My grandpa was able to come and visit us for a week. It was a lot of fun to have him here. Jill and Danny love him! I loved having an extra set of hands around the house, and  I enjoyed hearing stories about Grandpa and Grandma when they were younger. And he ate everything I prepared, even when I didn't think it was very palatable. (When will I ever be a good cook??) While he was here, we went to Krohn Conservatory with some of Jill's friends. It was a fun trip! I liked looking at what plants I was able to see, and the kids just seemed to enjoy having a new place to run around.




This was in March, but we got to go to good old Muncie for a dear friend's baby shower. I'm so excited that one of my high school best friends is going to have a baby! I'm not the only one, haha, any more. She is going to be such a good mommy! Sadly, I forgot to take my camera to the shower, but her sister took some pictures, so I'm sure I'll see those sometime. It was fun to see so many friends again. And funny too, because the shower was in a building that I have only been to once, my freshman year, and it was for a Halloween party, a random one, so there were lots of interesting memories coming back to me. Oh, Muncie. Jeff drove us past my old house. SO many memories there. What a wonderful house. What wonderful years. 

Our Church also had its General Conference recently, where the general leaders of the church speak to the world in lieu of our regular church services. There are six sessions: four general, one for men, and one for girls, their leaders, and their mothers. (Then in the fall there will be one for women.) Each session is two hours long. The prophet will speak a few times, each of the apostles will speak, and then other general authorities and auxiliary leaders will speak, too. I don't remember who gave what addresses, but I came away feeling as though I have it within me to be a better mother than I am currently being. Very empowered. I love General Conference, because I always receive such a great vision of everything that I can achieve, and even though I am currently lacking, I always feel their great love for me and their belief in my potential.

In other news, I haven't been blogging recently, because I've been spending my spare time reading and gardening. I finally read The Hunger Games trilogy. Took me long enough, I know. But I had heard so many things about the violence that I just wasn't sure whether I could read them. For me the message against violence and of how sad it all was came across much stronger than any glorification of violence. 

With gardening, I've been moving plants around that I already had, trying to figure out where I want things, and I've been planting some new flowers that I purchased.

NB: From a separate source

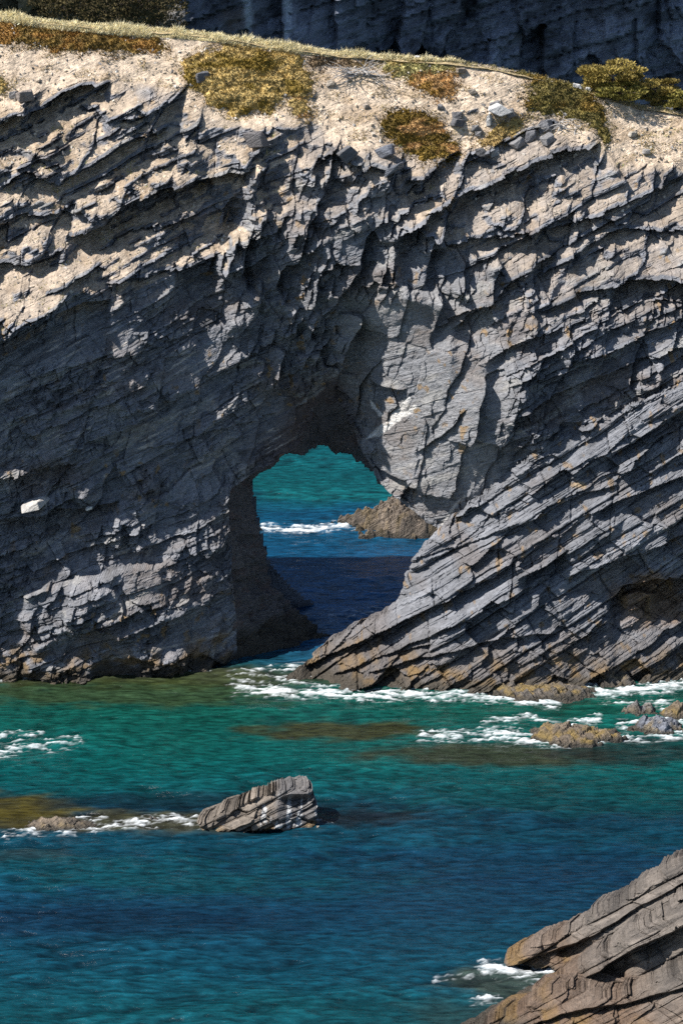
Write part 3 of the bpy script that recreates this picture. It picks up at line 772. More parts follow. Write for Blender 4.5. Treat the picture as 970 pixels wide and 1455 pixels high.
fm = n.new('ShaderNodeMath'); fm.operation = 'MULTIPLY'; fm.inputs[1].default_value = 0.9; l.new(fr_.outputs[0], fm.inputs[0]); l.new(fm.outputs[0], mxc.inputs[0]); wr = n.new('ShaderNodeMapRange'); wr.inputs['From Min'].default_value = 0.36; wr.inputs['From Max'].default_value = 0.66; wr.inputs['To Min'].default_value = 0.45; wr.inputs['To Max'].default_value = 1.5; l.new(nn.outputs['Fac'], wr.inputs['Value'])  # light and dark of the ripples painted into the base colour
ws = n.new('ShaderNodeVectorMath'); ws.operation = 'SCALE'; l.new(vc.outputs['Color'], ws.inputs[0]); l.new(wr.outputs[0], ws.inputs['Scale'])
l.new(ws.outputs[0], mxc.inputs[6]); l.new(mxc.outputs[2], b.inputs['Base Color'])
mr = n.new('ShaderNodeMapRange'); mr.inputs['To Min'].default_value = 0.13; mr.inputs['To Max'].default_value = 0.8; l.new(fr_.outputs[0], mr.inputs['Value']); l.new(mr.outputs[0], b.inputs['Roughness'])
b.inputs['IOR'].default_value = 1.4
l.new(bp.outputs[0], b.inputs['Normal'])
M_WATER = m
rip = (0.5 * wave(2.6, 1.1, 0.11, 302, -0.15, 0.3) + wave(1.5, 0.5, 0.11, 303, 0.12, 0.3) + 1.4 * wave(0.85, 0.30, 0.07, 304, -0.08, 0.3) + 1.6 * wave(0.5, 0.18, 0.035, 305, 0.05, 0.2)) * gust
rip = rip - rip[(WY > 60) & (WY < 110)].mean()
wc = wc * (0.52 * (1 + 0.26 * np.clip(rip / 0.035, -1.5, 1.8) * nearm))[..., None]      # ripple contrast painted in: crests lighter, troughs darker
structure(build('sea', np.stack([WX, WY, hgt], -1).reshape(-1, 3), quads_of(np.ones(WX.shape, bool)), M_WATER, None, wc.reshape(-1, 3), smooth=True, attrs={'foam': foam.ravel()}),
          'teal and blue sea water with ripples and white foam')

# ================================================================== BACKGROUND CLIFF
gx = np.concatenate([np.arange(-75, -30, 0.5), np.arange(-30, 32, 0.14), np.arange(32, 60, 0.5)]); gz = np.arange(-1, 18.6, 0.14)
X, Z = np.meshgrid(gx, gz)
base = 152 + 0.06 * Z + 0.5 * X + 3.5 * fbm(X * 0.045, Z * 0.03, 3, 400) 
s_ = X * 0.97 + Z * 0.25; t_ = Z * 0.97 - X * 0.25
d1, c1, _ = layered(s_, t_, 1.6, 4.0, 401, gw=0.1); d2, c2, _ = layered(s_, t_, 0.6, 1.6, 402, gw=0.06)
f1, cf = facets(X / 1.6, Z / 4.0, 403, 1.5)
Yc = base - 0.7 * d1 - 0.45 * d2 - 1.3 * f1
d3, c3, _ = layered(s_, t_, 0.25, 0.7, 409, gw=0.03); Yc = Yc - 0.22 * d3
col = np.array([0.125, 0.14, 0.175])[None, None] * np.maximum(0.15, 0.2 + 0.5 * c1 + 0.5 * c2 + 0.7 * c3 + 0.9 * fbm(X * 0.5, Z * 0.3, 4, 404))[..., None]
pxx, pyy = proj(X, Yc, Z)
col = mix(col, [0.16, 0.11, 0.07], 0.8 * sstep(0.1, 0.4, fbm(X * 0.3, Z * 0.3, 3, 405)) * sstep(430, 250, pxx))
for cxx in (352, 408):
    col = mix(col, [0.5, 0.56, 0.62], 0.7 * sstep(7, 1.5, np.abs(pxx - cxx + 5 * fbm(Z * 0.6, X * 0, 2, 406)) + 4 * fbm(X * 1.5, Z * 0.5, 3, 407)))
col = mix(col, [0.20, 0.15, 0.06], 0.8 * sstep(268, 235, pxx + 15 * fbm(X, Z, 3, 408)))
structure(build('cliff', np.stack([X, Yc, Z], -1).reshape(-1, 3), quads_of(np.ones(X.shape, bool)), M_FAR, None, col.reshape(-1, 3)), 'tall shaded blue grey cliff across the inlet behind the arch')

# ================================================================== ROCKS IN THE WATER
def sea_rock(poly, Y0, Ytop, dip, label, group='rocks standing in the shallow water', seed=0, step=0.02, name='sea_rock', colour=None, tide=0.25, amps=(0.30, 0.20, 0.08, 0.025), sizes=(0.38, 0.17, 0.07, 0.03), **kw):
    P = np.array(poly, float); ymin, ymax = P[:, 1].min(), P[:, 1].max()
    P[:, 1] = ymax - (ymax - P[:, 1]) * (0.95 if seed == 500 else 0.82); poly = [tuple(q) for q in P]; ymin = P[:, 1].min()
    Ytop = Ytop - Y0; Y0 = on_water(485, ymax - (4 if ymax - ymin > 25 else 1))[1]; Ytop = Y0 + min(0.7 * Ytop, 0.7 * (ymax - ymin) * Y0 / 3800)
    pts = []
    for a, b in poly:
        pts.append((a, b, Y0 + (Ytop - Y0) * (ymax - b) / (ymax - ymin)))
    cx = P[:, 0].mean(); cy = P[:, 1].mean()
    pts.append((cx, cy + 0.1 * (ymax - cy), Y0 + 0.32 * (Ytop - Y0)))
    low = [(a, b) for a, b in poly]
    hm = float(np.clip((ymax - ymin) / 50.0, 0.2, 1.0)); amps = tuple(q * hm for q in amps); sizes = tuple(q * (0.4 + 0.6 * hm) for q in sizes)
    p0 = on_water(cx, ymax)
    o, g = outcrop(name, low, pts, dip, step, kw.pop('mat', M_FORE), amps=amps, seed=seed, sizes=sizes, tide=tide, colour=colour, thick=kw.pop('thick', 1.2), rim=kw.pop('rim', (4, 0.25)), jagpx=kw.pop('jagpx', float(np.clip((ymax - ymin) * 0.13, 0.6, 4.5))),
                   origin=(p0[0], Y0, 0), zmin=-0.4, facet=hm * kw.pop('facet', 0.38), lean=0.6, kdip=0.5, **kw)
    tag(o, label, 'sea rock', group)
    return o, g

def tan_col(x, y, z, s, t, px, py, tone, nm):
    c = np.array([0.175, 0.145, 0.115])[None] * (0.6 + 0.7 * tone + 0.5 * nm)[:, None]
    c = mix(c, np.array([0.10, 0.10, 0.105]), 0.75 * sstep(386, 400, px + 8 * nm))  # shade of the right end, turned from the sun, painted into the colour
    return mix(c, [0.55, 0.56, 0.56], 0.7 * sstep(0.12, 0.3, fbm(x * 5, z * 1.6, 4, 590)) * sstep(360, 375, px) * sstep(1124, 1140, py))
def dark_col(x, y, z, s, t, px, py, tone, nm):
    c = np.array([0.105, 0.09, 0.075])[None] * (0.5 + 0.8 * tone + 0.5 * nm)[:, None]
    return mix(c, [0.16, 0.115, 0.05], 0.5 * sstep(0.0, 0.3, nm))
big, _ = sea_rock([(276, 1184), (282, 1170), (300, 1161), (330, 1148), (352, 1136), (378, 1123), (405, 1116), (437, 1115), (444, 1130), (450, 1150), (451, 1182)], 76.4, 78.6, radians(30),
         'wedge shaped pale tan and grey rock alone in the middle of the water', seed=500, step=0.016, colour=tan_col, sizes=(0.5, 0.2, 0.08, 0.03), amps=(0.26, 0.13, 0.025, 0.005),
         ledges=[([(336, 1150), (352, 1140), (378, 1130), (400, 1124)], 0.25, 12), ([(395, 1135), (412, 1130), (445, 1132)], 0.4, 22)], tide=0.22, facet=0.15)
def weed_col(x, y, z, s, t, px, py, tone, nm):
    c = np.array([0.12, 0.10, 0.07])[None] * (0.6 + 0.7 * tone + 0.5 * nm)[:, None]
    return mix(c, [0.17, 0.12, 0.03], 0.75 * sstep(-0.1, 0.25, nm))
def skerry(px, py, wpx, h, label, seed, col, ang=0.5, deep=0.6, weed=0.5, per=0.42, rough=1.0, group='rocks standing in the shallow water'):
    """low rock awash: tilted slab edges over a ragged ground plan, seen from above"""
    c = on_water(px, py); W = wpx / F * np.linalg.norm(c - [0, 0, CAM_H]); D = W * deep
    gx, gy = np.arange(-0.75 * W, 0.75 * W, 0.022), np.arange(-0.8 * D, 0.8 * D, 0.022)
    X, Y = np.meshgrid(gx, gy)
    xw, yw = X + seed * 3.7, Y - seed * 1.9
    r = np.hypot(X / (0.52 * W), Y / (0.52 * D)) + 0.55 * fbm(xw * 1.3 / max(W, .6) * 1.6, yw * 1.6, 4, seed, 0.6)
    env = np.clip(1 - r, -0.5, 1)
    env = np.where(env > 0, np.maximum(env, 0) ** 0.6, env)
    u = (X * math.cos(ang) + Y * math.sin(ang)) / per + 0.35 * fbm(xw * 1.2, yw * 1.2, 3, seed + 1)
    fr = u - np.floor(u); saw = np.where(fr < 0.8, fr / 0.8, (1 - fr) / 0.2)
    k = np.floor(u); v = (-X * math.sin(ang) + Y * math.cos(ang))
    bl = jcell(v + hsh(k, 1, seed) * 3, 0.5, seed + 4, k)[0]
    lev = 0.45 + 0.75 * hsh(k, bl, seed + 2)
    u2 = u * 4.3; f2 = u2 - np.floor(u2)
    z = h * env * (0.35 + 0.40 * (1 - rough) + rough * (0.45 * saw * lev + 0.30 * lev)) + (1 - rough) * 0.2 * h * saw * lev * env + 0.05 * h * f2 * rough * (env > 0) + 0.16 * h * (0.4 + 0.6 * rough) * fbm(xw * 4, yw * 4, 4, seed + 3, 0.6) - 0.05
    tone = 0.5 * hsh(k, bl, seed + 7) + 0.5 * hsh(np.floor(u2), bl, seed + 8)
    C = np.array(col)[None, None] * (0.45 + 0.85 * tone + 0.5 * fbm(xw * 3, yw * 3, 3, seed + 9))[..., None]
    C = mix(C, [0.20, 0.135, 0.035], weed * sstep(-0.15, 0.25, fbm(xw * 2, yw * 2, 3, seed + 10)) * sstep(0.9 * h, 0.3 * h, z))
    C = mix(C, WET, sstep(0.16, 0.06, z))
    o = build('sea_rock', np.stack([X, Y, z], -1).reshape(-1, 3), quads_of(z > -0.28), M_FORE, None, C.reshape(-1, 3))
    o.location = (c[0], c[1], 0)
    tag(o, label, 'sea rock', group)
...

I'm excited to see the dahlia. I've never had one of those before. I'm dreaming of mulch. And I've been weeding a lot. My little kitchen garden is all empty and ready to have vegetables planted. (This is another area where my grandfather was very helpful. He sat on the swing in the backyard or followed Danny around and made sure my kids didn't end up in the little water ditch or the street or eating chalk while I dedicated myself to planting and attacking weeds.) It has been a lot of fun to enjoy this beautiful weather.

I've been helping a few friends with gardening as well. Trying to help make the world more beautiful. Pretty flowers and plants make me smile; I hope they do the same for others. One of my friends is letting me be completely bossy and controlling with her yard. Or maybe more just really pushy. Either way, there have been a lot of gardening opportunities for me so far this spring. 

What a glorious spring! I am always filled with so much hope in the spring.